Caritas reception. For the past two years, Caritas has made available a couple of flats in Ventimiglia to house women and children in transit, 10 to 15 people, always full. The reception centre provides for the distribution of food, clothes and blankets. It works in partnership with Caritas Intemelia, a charitable organisation that shares their approach and ideals. In agreement with the prefecture, the diocese hopes to receive a positive response to a request for emergency accommodation for the winter by the end of the month.

Italy and France must speak to each other in peace – says Monsignor Suetta – and a well-directed strategy must be put in place at EU level to handle the historic phenomenon of migration, showing solidarity towards migrants and loyalty towards the various European nations. I don’t think it is appropriate to fan the flames of this controversy, it is never the right way to resolve a problem.” “In my view, far from rubbing salt into the wound”, he added, ” France does not seem to have so many reasons to point the finger at Italy. Unfortunately, inefficiency and operating mistakes can happen.” “Sometimes the problems are raised not for the purpose of being addressed, but because they are instrumental to other ends, on both sides. The situation should be tackled with utmost objectivity, free from partisan sentiments.”

His final hope is that

“this deplorable circumstance may be seized as an incentive to sit around a negotiating table for real, not just Italy and France but at the European level.

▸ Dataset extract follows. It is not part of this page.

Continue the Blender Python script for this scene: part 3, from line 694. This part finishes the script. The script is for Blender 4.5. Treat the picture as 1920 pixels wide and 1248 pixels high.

Each European nation must shoulder its responsibilities in the face of this phenomenon”, perhaps “in a diversified manner, because some countries can take in more regular immigrants. Obviously, in Italy, Malta, Cyprus and Greece, owing to their geographical position, the emergency dimension prevails. This dimension must be adequately supported and shared at European level. While geography does not change, interventions can be more or less consistent, depending on the actual needs.”